## GIVEN RECORDS

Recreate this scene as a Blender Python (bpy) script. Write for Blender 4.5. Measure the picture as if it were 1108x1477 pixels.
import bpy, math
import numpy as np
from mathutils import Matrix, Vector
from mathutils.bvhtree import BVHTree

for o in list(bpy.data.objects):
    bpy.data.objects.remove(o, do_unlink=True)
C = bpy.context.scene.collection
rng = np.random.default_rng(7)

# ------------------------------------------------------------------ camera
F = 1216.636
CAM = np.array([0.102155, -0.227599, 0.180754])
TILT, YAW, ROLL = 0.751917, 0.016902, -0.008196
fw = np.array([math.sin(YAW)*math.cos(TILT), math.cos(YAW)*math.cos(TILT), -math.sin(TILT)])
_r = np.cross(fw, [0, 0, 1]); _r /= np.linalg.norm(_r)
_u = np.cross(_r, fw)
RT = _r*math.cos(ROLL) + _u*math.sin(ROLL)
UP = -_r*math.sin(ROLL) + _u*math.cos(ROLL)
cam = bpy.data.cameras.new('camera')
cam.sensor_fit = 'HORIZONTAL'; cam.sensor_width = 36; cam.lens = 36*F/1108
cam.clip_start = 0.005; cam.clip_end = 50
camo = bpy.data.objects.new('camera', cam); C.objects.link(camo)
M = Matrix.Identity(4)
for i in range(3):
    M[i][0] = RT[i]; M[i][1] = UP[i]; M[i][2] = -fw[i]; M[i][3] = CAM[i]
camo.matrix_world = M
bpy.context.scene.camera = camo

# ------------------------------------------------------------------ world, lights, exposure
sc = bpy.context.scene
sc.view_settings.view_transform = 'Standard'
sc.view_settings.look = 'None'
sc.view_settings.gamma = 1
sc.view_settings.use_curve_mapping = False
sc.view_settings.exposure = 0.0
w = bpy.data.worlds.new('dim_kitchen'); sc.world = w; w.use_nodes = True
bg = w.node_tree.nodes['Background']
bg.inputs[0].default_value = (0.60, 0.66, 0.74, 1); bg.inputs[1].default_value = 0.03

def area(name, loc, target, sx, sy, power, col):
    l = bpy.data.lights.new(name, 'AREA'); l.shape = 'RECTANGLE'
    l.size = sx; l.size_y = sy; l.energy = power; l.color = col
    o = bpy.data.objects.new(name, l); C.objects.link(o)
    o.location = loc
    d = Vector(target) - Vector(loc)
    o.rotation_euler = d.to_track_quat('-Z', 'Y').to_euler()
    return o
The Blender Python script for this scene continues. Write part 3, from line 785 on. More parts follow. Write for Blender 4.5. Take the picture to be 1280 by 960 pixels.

## SET EXERCISE
Extract exactly the leading lines of the data, stopping at and including the line with "bg.inputs[0].default_value = (0.60, 0.66, 0.74, 1);".

## THE REPLY
Recreate this scene as a Blender Python (bpy) script. Write for Blender 4.5. Measure the picture as if it were 1108x1477 pixels.
import bpy, math
import numpy as np
from mathutils import Matrix, Vector
from mathutils.bvhtree import BVHTree

for o in list(bpy.data.objects):
    bpy.data.objects.remove(o, do_unlink=True)
C = bpy.context.scene.collection
rng = np.random.default_rng(7)

# ------------------------------------------------------------------ camera
F = 1216.636
CAM = np.array([0.102155, -0.227599, 0.180754])
TILT, YAW, ROLL = 0.751917, 0.016902, -0.008196
fw = np.array([math.sin(YAW)*math.cos(TILT), math.cos(YAW)*math.cos(TILT), -math.sin(TILT)])
_r = np.cross(fw, [0, 0, 1]); _r /= np.linalg.norm(_r)
_u = np.cross(_r, fw)
RT = _r*math.cos(ROLL) + _u*math.sin(ROLL)
UP = -_r*math.sin(ROLL) + _u*math.cos(ROLL)
cam = bpy.data.cameras.new('camera')
cam.sensor_fit = 'HORIZONTAL'; cam.sensor_width = 36; cam.lens = 36*F/1108
cam.clip_start = 0.005; cam.clip_end = 50
camo = bpy.data.objects.new('camera', cam); C.objects.link(camo)
M = Matrix.Identity(4)
for i in range(3):
    M[i][0] = RT[i]; M[i][1] = UP[i]; M[i][2] = -fw[i]; M[i][3] = CAM[i]
camo.matrix_world = M
bpy.context.scene.camera = camo

# ------------------------------------------------------------------ world, lights, exposure
sc = bpy.context.scene
sc.view_settings.view_transform = 'Standard'
sc.view_settings.look = 'None'
sc.view_settings.gamma = 1
sc.view_settings.use_curve_mapping = False
sc.view_settings.exposure = 0.0
w = bpy.data.worlds.new('dim_kitchen'); sc.world = w; w.use_nodes = True
bg = w.node_tree.nodes['Background']
bg.inputs[0].default_value = (0.60, 0.66, 0.74, 1); bg.inputs[1].default_value = 0.03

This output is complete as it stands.